▶ **Objective**
Go through the records and show each line where the word "Blender" occurs.

▶ **Material for this task**

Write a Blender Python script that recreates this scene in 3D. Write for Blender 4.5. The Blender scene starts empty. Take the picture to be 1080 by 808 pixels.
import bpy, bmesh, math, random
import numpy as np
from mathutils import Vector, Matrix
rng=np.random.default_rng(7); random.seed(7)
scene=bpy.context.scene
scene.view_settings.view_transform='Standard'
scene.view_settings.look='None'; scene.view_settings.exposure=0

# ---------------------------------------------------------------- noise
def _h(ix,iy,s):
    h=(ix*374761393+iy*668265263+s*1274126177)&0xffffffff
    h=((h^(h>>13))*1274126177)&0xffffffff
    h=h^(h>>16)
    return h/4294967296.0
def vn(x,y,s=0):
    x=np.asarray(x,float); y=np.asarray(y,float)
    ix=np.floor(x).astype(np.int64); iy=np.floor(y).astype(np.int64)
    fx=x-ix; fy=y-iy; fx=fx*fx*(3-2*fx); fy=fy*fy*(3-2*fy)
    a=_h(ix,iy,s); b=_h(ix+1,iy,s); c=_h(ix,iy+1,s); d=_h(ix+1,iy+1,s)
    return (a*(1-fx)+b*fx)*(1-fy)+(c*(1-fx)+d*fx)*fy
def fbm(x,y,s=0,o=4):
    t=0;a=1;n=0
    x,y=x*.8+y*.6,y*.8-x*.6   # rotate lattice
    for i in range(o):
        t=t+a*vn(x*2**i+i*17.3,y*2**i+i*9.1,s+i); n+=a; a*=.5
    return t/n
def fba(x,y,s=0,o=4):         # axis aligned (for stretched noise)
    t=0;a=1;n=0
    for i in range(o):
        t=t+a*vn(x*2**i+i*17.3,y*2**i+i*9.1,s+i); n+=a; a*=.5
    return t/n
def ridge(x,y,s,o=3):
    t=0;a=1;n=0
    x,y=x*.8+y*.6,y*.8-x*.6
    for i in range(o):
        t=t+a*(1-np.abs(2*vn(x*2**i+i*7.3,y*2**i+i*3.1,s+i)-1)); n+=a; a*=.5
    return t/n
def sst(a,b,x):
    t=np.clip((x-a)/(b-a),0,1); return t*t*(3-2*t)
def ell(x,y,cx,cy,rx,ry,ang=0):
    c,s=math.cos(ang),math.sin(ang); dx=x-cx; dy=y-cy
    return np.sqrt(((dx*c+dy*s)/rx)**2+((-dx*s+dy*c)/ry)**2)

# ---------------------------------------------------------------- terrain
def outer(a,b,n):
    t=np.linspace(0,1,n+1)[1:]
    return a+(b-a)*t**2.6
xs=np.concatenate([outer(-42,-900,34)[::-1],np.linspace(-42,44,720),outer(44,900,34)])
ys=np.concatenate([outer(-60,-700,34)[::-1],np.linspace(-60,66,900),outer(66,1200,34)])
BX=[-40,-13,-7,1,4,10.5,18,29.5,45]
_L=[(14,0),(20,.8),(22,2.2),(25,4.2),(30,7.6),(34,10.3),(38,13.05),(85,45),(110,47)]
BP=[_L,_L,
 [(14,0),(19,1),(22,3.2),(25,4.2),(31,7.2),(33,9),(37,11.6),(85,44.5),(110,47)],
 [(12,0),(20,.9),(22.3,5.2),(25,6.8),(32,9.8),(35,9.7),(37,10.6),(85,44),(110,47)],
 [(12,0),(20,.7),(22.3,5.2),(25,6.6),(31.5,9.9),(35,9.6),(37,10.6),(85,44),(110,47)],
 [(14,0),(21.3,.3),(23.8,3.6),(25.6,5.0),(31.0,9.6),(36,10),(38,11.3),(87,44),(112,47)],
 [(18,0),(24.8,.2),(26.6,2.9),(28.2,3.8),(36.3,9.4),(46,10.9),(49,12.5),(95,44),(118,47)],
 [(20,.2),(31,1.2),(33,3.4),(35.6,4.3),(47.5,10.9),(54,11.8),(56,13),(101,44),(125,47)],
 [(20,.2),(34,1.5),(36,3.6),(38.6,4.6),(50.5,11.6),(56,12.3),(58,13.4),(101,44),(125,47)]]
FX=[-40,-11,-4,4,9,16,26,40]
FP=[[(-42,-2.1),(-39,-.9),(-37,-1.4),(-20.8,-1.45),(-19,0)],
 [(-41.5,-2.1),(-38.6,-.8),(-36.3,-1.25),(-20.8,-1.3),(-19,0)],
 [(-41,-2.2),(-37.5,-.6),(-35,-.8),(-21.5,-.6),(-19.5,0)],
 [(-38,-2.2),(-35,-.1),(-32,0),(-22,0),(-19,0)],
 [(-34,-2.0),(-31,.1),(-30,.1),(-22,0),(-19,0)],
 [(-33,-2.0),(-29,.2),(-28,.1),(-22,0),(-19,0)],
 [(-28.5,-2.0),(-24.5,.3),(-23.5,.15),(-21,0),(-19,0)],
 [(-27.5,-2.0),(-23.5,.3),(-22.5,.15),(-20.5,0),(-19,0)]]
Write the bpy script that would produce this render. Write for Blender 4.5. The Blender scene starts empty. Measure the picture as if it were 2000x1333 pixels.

▶ **Correct response**
Write a Blender Python script that recreates this scene in 3D. Write for Blender 4.5. The Blender scene starts empty. Take the picture to be 1080 by 808 pixels.
Write the bpy script that would produce this render. Write for Blender 4.5. The Blender scene starts empty. Measure the picture as if it were 2000x1333 pixels.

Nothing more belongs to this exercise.